Les premières réactions marocaines ont été sévères, Mahjoubi Aherdane, chef du Mouvement national populaire marocain (MNP, coalition gouvernementale) affirmant que "c’est une déclaration de guerre".
Le gouvernement espagnol a indiqué, dans un communiqué officiel, qu’il "s’est trouvé dans l’obligation d’ordonner" à ses forces armées de déloger le petit détachement marocain qui campait depuis le 11 juillet sur l’île Perejil (Leïla pour les Marocains). Il a précisé que l’intervention "s’est déroulée avec succès, sans pertes ni blessés".
Un porte-parole de la préfecture de Sebta, enclave espagnole dans le nord du Maroc, a déclaré que les six soldats marocains qui se trouvaient sur l’îlot, situé à quelque 200 mètres des côtes marocaines, ont été remis à leur pays, après avoir été transportés à Sebta.
Selon la presse espagnole, l’opération a été menée peu après 06H00 (04H00 GMT) par des unités spéciales de l’armée de terre, appuyées par des hélicoptères Super Puma. Auparavant, des plongeurs de l’infanterie de marine s’étaient déployées autour de la zone à bord de zodiac. Des bâtiments de la marine espagnole qui avaient été envoyés en renfort au cours des derniers jours, se trouvaient à proximité.

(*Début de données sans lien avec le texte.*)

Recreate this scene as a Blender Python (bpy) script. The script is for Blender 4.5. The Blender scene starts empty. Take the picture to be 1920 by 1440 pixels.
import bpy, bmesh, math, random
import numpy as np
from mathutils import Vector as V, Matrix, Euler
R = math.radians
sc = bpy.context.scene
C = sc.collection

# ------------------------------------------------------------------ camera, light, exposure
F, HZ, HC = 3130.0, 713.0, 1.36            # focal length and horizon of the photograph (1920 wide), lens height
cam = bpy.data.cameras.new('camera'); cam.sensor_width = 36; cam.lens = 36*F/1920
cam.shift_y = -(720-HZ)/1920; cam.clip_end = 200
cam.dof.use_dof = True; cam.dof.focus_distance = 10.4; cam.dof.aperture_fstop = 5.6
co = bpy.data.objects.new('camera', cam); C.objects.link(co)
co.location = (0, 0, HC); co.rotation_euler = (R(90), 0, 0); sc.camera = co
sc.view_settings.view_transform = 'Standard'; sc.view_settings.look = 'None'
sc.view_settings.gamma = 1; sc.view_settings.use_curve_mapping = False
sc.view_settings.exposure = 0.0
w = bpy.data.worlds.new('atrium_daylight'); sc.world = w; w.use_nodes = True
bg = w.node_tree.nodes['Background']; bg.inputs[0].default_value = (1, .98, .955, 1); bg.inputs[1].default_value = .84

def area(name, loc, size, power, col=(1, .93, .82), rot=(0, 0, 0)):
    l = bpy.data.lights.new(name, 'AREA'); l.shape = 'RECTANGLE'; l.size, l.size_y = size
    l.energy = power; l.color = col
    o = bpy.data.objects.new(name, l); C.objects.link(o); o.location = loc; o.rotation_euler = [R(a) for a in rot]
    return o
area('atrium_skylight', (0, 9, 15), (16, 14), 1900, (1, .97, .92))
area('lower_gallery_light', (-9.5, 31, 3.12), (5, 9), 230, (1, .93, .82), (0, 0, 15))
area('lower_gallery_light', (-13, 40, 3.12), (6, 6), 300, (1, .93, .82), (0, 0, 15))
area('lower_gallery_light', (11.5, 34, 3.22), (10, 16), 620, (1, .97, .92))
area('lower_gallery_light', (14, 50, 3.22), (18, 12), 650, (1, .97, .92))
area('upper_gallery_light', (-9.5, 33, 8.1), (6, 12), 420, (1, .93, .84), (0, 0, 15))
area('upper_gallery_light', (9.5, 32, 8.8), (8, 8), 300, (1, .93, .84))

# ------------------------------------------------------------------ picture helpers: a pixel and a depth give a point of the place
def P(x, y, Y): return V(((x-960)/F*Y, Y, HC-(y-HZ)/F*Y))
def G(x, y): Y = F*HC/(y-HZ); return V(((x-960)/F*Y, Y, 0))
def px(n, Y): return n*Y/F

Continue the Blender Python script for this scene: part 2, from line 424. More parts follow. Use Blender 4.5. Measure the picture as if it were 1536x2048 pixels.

Depuis jeudi, l’Espagne avait renforcé son dispositif militaire dans les enclaves espagnoles de Sebta et Melilla, et sur ses territoires au large des côtes marocaines, en envoyant plusieurs navires de guerre.
L’opération est intervenue peu après que l’ambassadeur espagnol à Rabat, Fernando Arias-Salgado, soit arrivé à Sebta, après avoir été rappelé mardi soir pour une durée indéterminée.
Le gouvernement espagnol a tenu informé le roi Juan Carlos, les partis politiques, le Conseil de sécurité de l’ONU et ses alliés de l’opération, a précisé le communiqué officiel.
Mardi, le Congrès des députés espagnols avait adopté à la quasi-unanimité une motion appuyant la position du gouvernement de José Maria Aznar Aznar dans cette affaire.
Au Maroc, les premières réactions ont condamné l’intervention espagnole. Mahjoubi Aherdane s’est déclaré "stupéfait". "On ne règle pas les problèmes à coups de canon, c’est une déclaration de guerre et une erreur", a-t-il dit. Il a estimé que le Maroc doit "rompre les relations avec ce pays dont nous pensions qu’il était un pays ami".
Pour sa part, Abdelkrim Khatib, chef du parti marocain de la Justice et du Développement (PJD, islamiste modéré), a estimé qu’il s’agit d’une "attaque contre le Maroc et son intégrité territoriale, qui démontre que l’esprit colonialiste persiste chez les européens". "Le Maroc doit couper toutes relations aussi bien politiques qu’économiques avec l’Espagne, qui doit être considérée comme un pays ennemi", a ajouté M. Khatib.
Depuis l’arrivée des soldats marocains sur l’îlot, l’Espagne, soutenue par l’Union européenne et l’OTAN, n’avait cessé de demander leur retrait, en expliquant que l’îlot, de 13,5 hectares, bénéficie depuis 40 ans d’un "statut accepté par le Maroc et l’Espagne aux termes duquel ni le gouvernement espagnol, ni le gouvernement marocain n’occupera l’île".
Au contraire, le Maroc a fait valoir que l’île n’est pas concernée par les accords entre les deux pays, et se trouve sous souveraineté marocaine. Rabat avait affirmé que les soldats installés sur l’île avaient établi un "poste d’observation" pour lutter contre l’immigration illégale et le trafic de drogue.
Dans son communiqué, le gouvernement espagnol a réaffirmé son souhait de "maintenir des relations d’amitié et de coopération avec le Maroc" et a manifesté sa disposition à engager des conversations dans ce sens.
Depuis plus d’un an, les relations hispano-marocaines sont en crise, avec le rappel à Rabat, en octobre dernier, de l’ambassadeur du Maroc à Madrid.
Le contentieux porte notamment sur la pêche, sur l’immigration clandestine, et sur le conflit du Sahara, le Maroc estimant que Madrid défend des positions jugées favorables aux thèses du Front Polisario.
L’Espagne est le second partenaire commercial du Maroc, après la France. les deux pays ont signé, en 1991, un traité d’amitié et de coopération.